Bu doğrultuda Sadr, İran destekli Şii milisler ve Sistani karşısında pasifize oldu. Kasım Süleymani öncülüğünde kurulan Şii milis örgütler, Sadr Hareketi'ni ve Sadr'a bağlı milisleri devre dışı bırakarak zamanla Irak'ın tek hakimi oldu.
Irak'ta Patlak Veren Protestolar
Ancak IŞİD'in sona ermesi ve Irak Şiileri için görünen bir tehdidin kalmaması, Şii grupları yeniden birbirine düşürdü.
Irak'ta 2019 yılının sonlarında patlak veren gösteriler, İran destekli Fars Şiiliği etkisine karşı yerel Arap Şiiliğini savunan Sadr için bir fırsat oldu.

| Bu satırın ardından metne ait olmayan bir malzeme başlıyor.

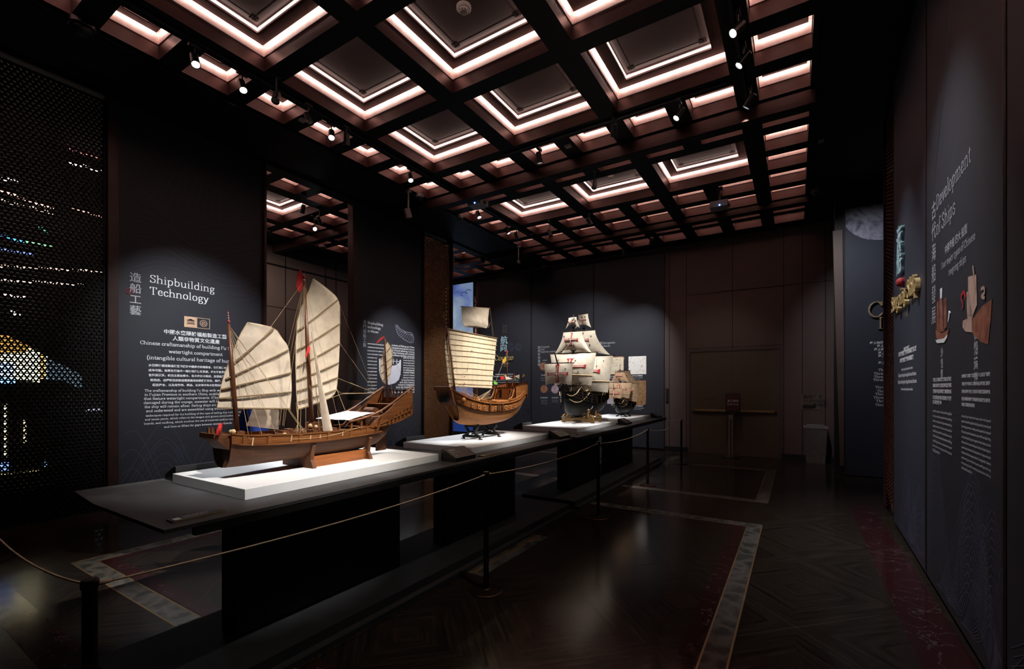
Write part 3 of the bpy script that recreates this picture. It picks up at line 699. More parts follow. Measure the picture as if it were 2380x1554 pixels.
PL = [(1.44, 3.15, 'white plinth under the three-masted brown junk'), (3.64, 5.35, 'white plinth under the pale wooden junk with square sails'),
      (6.23, 7.94, 'white plinth under the large black ship with red crosses'), (8.43, 10.14, 'white plinth under the small black ship at the table end')]
for y0, y1, lab in PL:
    b = MB(); e = .004
    b.box(-3.69, -2.75, y0, y1, ZT, ZP)
    o = b.build('plinth', M['white'], None); o.location = (0, 0, 0)
    md = o.modifiers.new('edge', 'BEVEL'); md.width = .003; md.segments = 2
    tag(o, lab, 'plinth', 'white display plinths')
# angled caption blocks beside the plinths and flat caption strips on the table edge
def text_rows(b, O, X, Y, W, n, h, gap, seed, lens=(.55, 1)):
    r = random.Random(seed); O, X, Y = Vector(O), Vector(X).normalized(), Vector(Y).normalized()
    words = 'the ship of sea and sail hull built with long wide deck mast for coast trade in south wind'.split()
    for i in range(n):
        s = ''; lim = W * r.uniform(*lens) / h
        while text_width(s) < lim - 2: s += r.choice(words) + ' '
        write(b, s.strip(), O - Y * (gap * i), X, Y, h, sub=1, bold=1.4)
def caption_block(x, y, face, label, text=True):
    # face +1: readable from the bollard side (+X), -1: from the far side
    t = thing('caption_block', (x, y, ZT), label, 'caption')
    w, d = .30, .17; s = face
    pr = [(x - s * d / 2, ZT), (x + s * d / 2, ZT), (x + s * d / 2, ZT + .035), (x - s * d / 2 + s * .03, ZT + .105), (x - s * d / 2, ZT + .105)]
    MB().prism([(px, y - w / 2, pz) for px, pz in pr], (0, w, 0)).build('block', M['dark_plastic'], t, fix=True)
    if text:
        A = Vector((x - s * d / 2 + s * .03, y - s * w / 2, ZT + .105)); Bv = Vector((x + s * d / 2, y - s * w / 2, ZT + .035)); dn = (Bv - A)
        X = Vector((0, s, 0)); Y = -dn.normalized(); b = MB()
        cjk(b, '福船模型', A + dn * .28 + X * .03, X, Y, .022, weight=.01)
        write(b, 'Model of a sailing ship', A + dn * .48 + X * .03, X, Y, .014, bold=1.3)
        cjk(b, '木', A + dn * .66 + X * .03, X, Y, .018, weight=.01); write(b, 'Wood', A + dn * .8 + X * .03, X, Y, .014, bold=1.3)
        b.build('caption_lettering', M['text'], t)
for x, y, f, lab in ((-2.66, 3.33, 1, 'black angled caption block between the first and second white plinths'),
                  (-2.66, 5.47 - .02, 1, 'black angled caption block at the far end of the second white plinth'),
                  (-2.66, 8.17, 1, 'black angled caption block between the third and fourth white plinths'),
                  (-2.66, 10.38, 1, 'black angled caption block at the far tip of the farther table'),
                  (-3.80, 1.62, -1, 'black caption block turned away behind the nearest white plinth'),
                  (-3.80, 3.86, -1, 'black caption block turned away behind the second white plinth'),
                  (-3.80, 6.42, -1, 'black caption block turned away behind the third white plinth')):
    caption_block(x, y, f, lab, f > 0)
def strip(x, y, label):
    t = thing('caption_strip', (x, y, ZT), label, 'caption', 'flat caption strips on the table edge')
    MB().box(x - .035, x + .035, y - .12, y + .12, ZT, ZT + .008).build('board', M['dark_plastic'], t)
    b = MB(); O = Vector((x - .012, y - .06, ZT + .008)); text_rows(b, O, (0, 1, 0), (-1, 0, 0), .17, 2, .016, .02, int(y * 10))
    b.box(x - .02, x + .02, y - .105, y - .075, ZT + .008, ZT + .0095); b.build('caption_lettering', M['text'], t)
    MB().box(x + .030, x + .0352, y - .12, y + .12, ZT + .0005, ZT + .0085).build('edge', M['brass'], t)
strip(-2.62, 1.13, 'small flat caption strip at the near corner of the nearer table')
strip(-2.575, 3.68, 'small flat caption strip beside the second white plinth')
strip(-2.60, 6.06, 'small flat caption strip at the near end of the farther table')

# ------------------------------------------------------------------ rope barrier
BP = [(-2.10, .57), (-2.11, 2.99), (-2.11, 5.43), (-2.11, 7.68), (-2.10, 10.28)]
plabs = ['bronze rope post in the near corner of the barrier, at the table tip', 'bronze rope post before the gap between the nearer table legs', 'bronze rope post before the near end of the farther table',
         'slim rope post before the far leg of the farther table', 'farthest rope post, past the end of the farther table']
for (x, y), lab in zip(BP, plabs):
    t = thing('rope_post', (x, y, 0), lab, 'post', 'rope barrier posts')
    MB().lathe([(.135, 0), (.135, .008), (.125, .014), (.03, .018), (.022, .024), (.0, .024)], (x, y, 0), 32).build('base', M['bronze_post'], t, smooth=False)
    MB().lathe([(.0215, .02), (.0215, .90), (.0215, .945), (.019, .950)], (x, y, 0), 20).build('pole', M['bronze_post'], t, smooth=True)
    MB().lathe([(.024, .925), (.026, .930), (.026, .950), (.022, .957)], (x, y, 0), 20).build('cap', M['bronze_post'], t)
def rope(a, b, sag, label, r=.0042):
    a, b = Vector(a), Vector(b); d = (b - a).normalized(); a, b = a + d * .030, b - d * .030
    n = 30; pts = [a.lerp(b, i / n) - Vector((0, 0, sag * 4 * (i / n) * (1 - i / n))) for i in range(n + 1)]
    mb = MB().tube(pts, r, 8)
    for e, s in ((a, 1), (b, -1)): mb.tube([e - d * s * .006, e + d * s * .03], .0075, 8)
    tag(mb.build('barrier_rope', M['stanchion_rope'], None, smooth=True), label, 'rope', 'barrier ropes')
hz = .932; P3 = [Vector((x, y, hz)) for x, y in BP]
rope(P3[0], P3[1], .035, 'long beige rope sagging from the corner post along the nearer table')
rope(P3[1], P3[2], .045, 'beige rope between the second and third posts past the table gap')
rope(P3[2], P3[3], .05, 'beige rope along the farther table legs')
rope(P3[3], P3[4], .09, 'deeply sagging beige rope to the farthest post')
far = (-4.35, 10.30); cor = (-4.45, .62)
for (x, y), lab in ((far, 'rope post behind the far end of the farther table'), (cor, 'rope post behind the near end of the nearer table')):
    t = thing('rope_post', (x, y, 0), lab, 'post', 'rope barrier posts')
    MB().lathe([(.135, 0), (.135, .008), (.125, .014), (.03, .018), (.022, .024)], (x, y, 0), 32).build('base', M['bronze_post'], t)
    MB().lathe([(.0215, .02), (.0215, .945), (.019, .950)], (x, y, 0), 20).build('pole', M['bronze_post'], t, smooth=True)
rope(P3[4], (far[0], far[1], hz), .03, 'beige rope closing the far end of the barrier')
c0 = onZ(-40, 1222, .90)
rope(P3[0], (cor[0], cor[1], hz), .10, 'beige rope closing the near end of the barrier')

# ------------------------------------------------------------------ printed panels
def panel(name, O, X, W, H, label, m='navy', th=.045, trim=True):
    """a tall printed board standing on the floor: O lower left corner of the face"""
    O, X = Vector(O), Vector(X).normalized(); Y = Vector((0, 0, 1)); Nn = X.cross(Y)
    t = thing(name, O + X * W / 2 - Vector((0, 0, O.z)), label, 'exhibition panel')
    MB().prism([O, O + X * W, O + X * W + Y * H, O + Y * H], -Nn * th).build('board', M[m], t, fix=True)
    if trim:
        b = MB()
        for p, q in ((O + X * .008, O + X * .008 + Y * H), (O + X * (W - .008), O + X * (W - .008) + Y * H), (O + X * .002 + Y * (H - .008), O + X * (W - .002) + Y * (H - .008))): b.bar(p, q, .014, .010)
        b.build('edge_trim', M['seam'], t)
    return t
XP = -7.315
# shipbuilding panel
PX, PZ = Vector((0, 1, 0)), Vector((0, 0, 1))
tp = panel('exhibition_panel', (XP, 2.25, .10), PX, 1.845, 5.17, 'tall dark panel headed Shipbuilding Technology behind the brown junk')
def at(u, v): return onX(u, v, XP)
def wid(u0, u1, v): return (at(u1, v) - at(u0, v)).length
b = MB(); p = at(347, 655); s = (at(499, 672) - p).y
sz = write(b, 'Shipbuilding', p, PX, PZ, 1, width=s, sub=4, bold=1.05)
write(b, 'Technology', at(347, 683), PX, PZ, sz, sub=4, bold=1.05); b.build('title_lettering', M['text'], tp)
b = MB(); cjk(b, '造船工藝', at(301, 651), PX, PZ, .132, vertical=True, weight=.006); b.build('chinese_title_lettering', M['text_dim'], tp)
b = MB(); c = at(300, 677); b.tube([c + Vector((.004, .036 * math.cos(k * PI / 12), .036 * math.sin(k * PI / 12))) for k in range(25)], .0035, 6)
b.tube([c + Vector((.004, .006, -.01)), c + Vector((.004, .03, .02))], .003, 6); b.build('red_ring_mark', M['red_print'], tp)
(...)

Sadr, her fırsatta gösterileri desteklerken, İran destekli hükümetin yıkılmasını sağladı ve ülke derin bir protesto sarmalına girdi. İran destekli milis güçler protestolara saldırırken, Sadr'a bağlı Seraya Selam milisleri de gösterileri korumaya başladı.
Kasım Süleymani'nin Irak'a gelme nedeninin, İran destekli hükümete karşı protestoları bitirmek ve ülkede İran istikrarını yeniden tesis etmek olduğu ifade ediliyordu.
Bu doğrultuda Süleymani'nin faaliyetleri etkisini göstermeye başlarken, Süleymani'nin öldürüldüğü haberi gündeme düştü.
Göstericiler Tutuklandı
Her ne kadar Sadr, Süleymani'nin ölümü sonrası tepkili açıklamalar yapsa ve ABD karşıtı söyleme ağırlık verse de, İran etkisini Irak'ın her tarafına yayan Süleymani'nin ölümünün en çok Sadr'ın Fars Şiiliği karşıtı politikasına destek olacağı düşünüldü.
Sadr'ın desteklemiş olduğu Iraklı protestocular da sokaklara dökülerek, Kasım Süleymani'nin ölümünü kutladı.
İhtimaller
Orta ve uzun vadede bakıldığında, İran etkisindeki Irak'ta bu etkinin kırılmasından en çok istifade edecek ismin Sadr olduğu düşünülebilir.
Zira Sadr, hem ülkedeki Şii çoğunluğun büyük kısmından destek görüyor, hem de Irak'ta İran destekli olmayan en büyük Şii hareketi yönetiyor.
Sadr'ın ABD'ye Süleymani'nin öldürülmesi için gerekli istihbaratı sağlaması ve uzun vadede ABD ile bir işbirliğine kapı aralaması, Sadr Hareketi'nin İran etkisinden arındırılan Irak için tek alternatif olmasıyla sonuçlanabilir.